AMERİKA’da konut kredileri sorunu bitmiş değil. Aksine, konut fiyatları düştükçe, sorunlar daha da ağırlaşacak gibi görünüyor.
Konut piyasasındaki sorunlar arttıkça, ekonomik büyüme konusundaki görünüm daha da kararıyor. Şu sıralarda bankalar arası sorunlar (likidite gibi) aşılmış görünüyor. Ama, yapısal sorunlarda bir iyileşme olduğu yönünde bir işaret yok denebilir.
KONUT KREDİLERİ
Sorunun birinci ayağı Amerika’daki konut kredilerinin yapısından kaynaklanıyor. Konut kredileri (mortgage) alanların bankalara olan yükümlülükleri, aldıkları kredinin kapsadığı konut ile sınırlı (non-recourse mortgage). Yani, müşteriler kredinin taksitlerini ödeyemediklerinde, bankalar konuta el koymakla yetinmek zorundalar. Krediyi alan dünyanın en zengin kişisi de olsa, bankalar bu konut kredilerini geri ödeyemeyen müşterilerinin diğer varlıklarının üzerine gidemiyorlar.
Bu yapı sorunun çekirdeğini oluşturuyor.
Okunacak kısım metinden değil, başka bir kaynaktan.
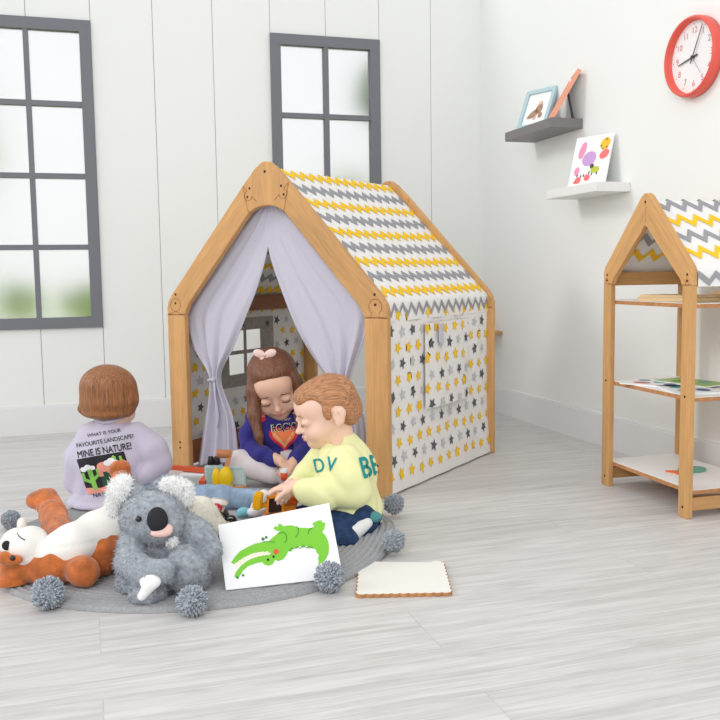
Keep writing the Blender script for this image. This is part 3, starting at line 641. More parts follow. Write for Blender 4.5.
pic3.mats=[mat('print_pink',(238,150,185),.6),mat('print_lilac',(205,160,215),.6),mat('print_yellow',(245,195,50),.6),mat('print_coral',(242,120,120),.6),mat('print_lime',(190,200,70),.6),mat('print_dark',(90,80,70),.6)]
frame('picture_board','white picture board of pink, lilac and yellow animals leaning on the white shelf','picture',(1.90,3.12,1.049),-1.22,.28,.180,.205,.006,0,None,pic3)
# ------------------------------------------------------------------ clock
clk=thing('wall_clock','round coral red wall clock with white dial on the right wall','clock',(WX,2.590,1.423)); cc=np.array([WX,2.590,1.423]); R0=.132
RED=mat('coral_red_plastic',(232,98,86),.35); DIAL=mat('dial_white',(244,243,242),.5); HND=mat('clock_hand',(70,74,76),.5); NUM=mat('numeral_red',(215,120,130),.6); NUG=mat('minute_grey',(150,150,155),.6)
m=MB(); m.lathe([(R0*.93,.0006),(R0,.004),(R0,.030),(R0*.97,.040),(R0*.93,.041),(R0*.905,.036),(R0*.89,.014),(R0*.5,.012)],cc,(-1,0,0),64); m.build('rim',[RED],clk,True)
m=MB(); m.lathe([(R0*.893,.0125),(R0*.893,.0145)],cc,(-1,0,0),64); m.build('dial',[DIAL],clk)
def cp(a,b,d=.0165): return cc+np.array([-d,-a,b])       # a to the viewer's right = -y
for k in range(1,13):
    V2,F2=place_text(str(k),.029,0); an=PI/2-k*PI/6; q=(R0*.66*math.cos(an),R0*.66*math.sin(an)); mm=MB(); mm.add([cp(q[0]+a,q[1]+b,.0152) for a,b in V2],F2); mm.build('numeral',[NUM if k!=7 and k!=2 else NUG],clk)
for k in range(12):
    m=MB(); an=k*PI/6; t=np.array([math.cos(an),math.sin(an)]); s_=np.array([-t[1],t[0]])*.0012; a,b=t*R0*.79,t*R0*.84; m.add([cp(*(a-s_),.0152),cp(*(b-s_),.0152),cp(*(b+s_),.0152),cp(*(a+s_),.0152)],[(0,1,2,3)]); m.build('hour_mark',[NUM],clk)
def hand(name,dx,dy,L,wd,back,dd,mt):
    t=np.array([dx,dy],float); t/=np.linalg.norm(t); s_=np.array([-t[1],t[0]])*wd; m=MB(); m.prism([tuple(-t*back-s_),tuple(t*L-s_*.6),tuple(t*L+s_*.6),tuple(-t*back+s_)],lambda a,b:cp(a,b,dd),lambda a,b:cp(a,b,dd+.0012)); m.build(name,[mt],clk)
hand('hour_hand',-.97,-.17,.078,.003,.022,.019,HND); hand('minute_hand',.46,.93,.108,.0022,.022,.021,HND); hand('second_hand',.55,-.75,.075,.0008,.006,.023,NUG)
MB().lathe([(.005,.016),(.005,.026)],cc,(-1,0,0),16).build('hub',[HND],clk)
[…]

Çünkü, konut kredilerini ödeyemeyenler yalnızca mali durumu bozuk olan müşteriler değil. Sorunun ikinci ayağı ileriye dönük ciddi riskler içeriyor. Konut fiyatları düştükçe, kredi alanlar piyasa değerinin çok üstünde olan bir krediyi ödemek durumunda kalıyorlar. Alındığında 500 bin dolar evin 450 bin dolar kredisini geri ödemeye çalışırken, evin piyasa değeri 350 bin dolara düşünce, krediyi alanın krediyi geri ödemesi için bir neden kalmıyor.
Sistem, malın fiyatı düştüğünde, kredinin ödenmemesini teşvik ediyor. Evi bankaya devredip çıkmak daha karlı oluyor. Bankalar da 450 bin dolar alacak karşılığında 350 bin dolar piyasa değeri olan evle ortada kalıyor. Evi piyasa fiyatından sattığında, 100 bin dolar zarar yazmak durumunda kalıyor.
Önce mali durumu konut kredisi almaya yeterli olmayan müşterilerin zora düşmesiyle konut kredileri sorunu oluştu. Ama şimdi, konut fiyatları düştükçe, mali sorunu olmayanlar da konut kredilerini ödememeye başladılar. Dolayısıyla, Amerikan İdaresi’nin konut kredilerini ödeyemeyenlere yönelik geliştirdiği önlem paketleri sorunu çözebilecek gibi değil. Sorunun çözümü bundan sonra yeni bataklar oluşmaması için konut fiyatlarının belli bir istikrara gelmesiyle olacak. O yönde henüz bir işaret yok. Bankaların el koyduğu ev sayısı iki yıl öncesine göre beş kat arttı. Artmaya da devam ediyor.
BÜYÜME
Bir yanda konut arzı artıyor, diğer yanda talep, varsa dahi, erteleniyor. Hem konut fiyatları düşüyor hem de yeni konut imalatı azalıyor. Beklentiler bozuluyor. Tüketici ve yatırımcılar kararlarını erteliyorlar. Sonuçta Amerika’da ekonomik faaliyet azalıyor.
Son veriler Amerika’da 2008’in ilk üç ayında ekonomik büyümenin yüzde 0.6 olduğunu gösterdi. Piyasalar sevindi. Aslında, bizim anladığımız anlamda, bu veriler yanıltıcı. Değişmeler farklı yılların aynı dönemlerini kapsamıyor.
Yüzde 0.6 rakamı 2008 yılının ilk üç ayını da içeren son dört çeyreğe yönelik milli gelirin, 2007 yılı sonundaki yıllık milli gelire göre, yıllık hale getirilmiş yüzde büyümesi. 2008 yılının ilk çeyreğindeki üretilen milli gelirin 2007 yılının ilk çeyreğinde üretilen milli gelire göre düşmesi söz konusu. Bu konuların üstadı başkan eski ekonomik danışmanı ve Harvard Üniversitesi hocalarından Martin Feldstein’a göre, milli gelir rakamlarına baz olan tüm gelirlerde, 2007 yılının ilk çeyreğine göre, 2008 yılının ilk üç ayında azalma söz konusu.
Kısacası, Amerikan ekonomisinde büyümenin düşmesi değil, bizim ölçtüğümüz şekliyle bir küçülme söz konusu. Konut fiyatlarındaki düşüşün devam etmesi bu küçülmeyi önümüzdeki dönemde de besleyecek gibi görünüyor.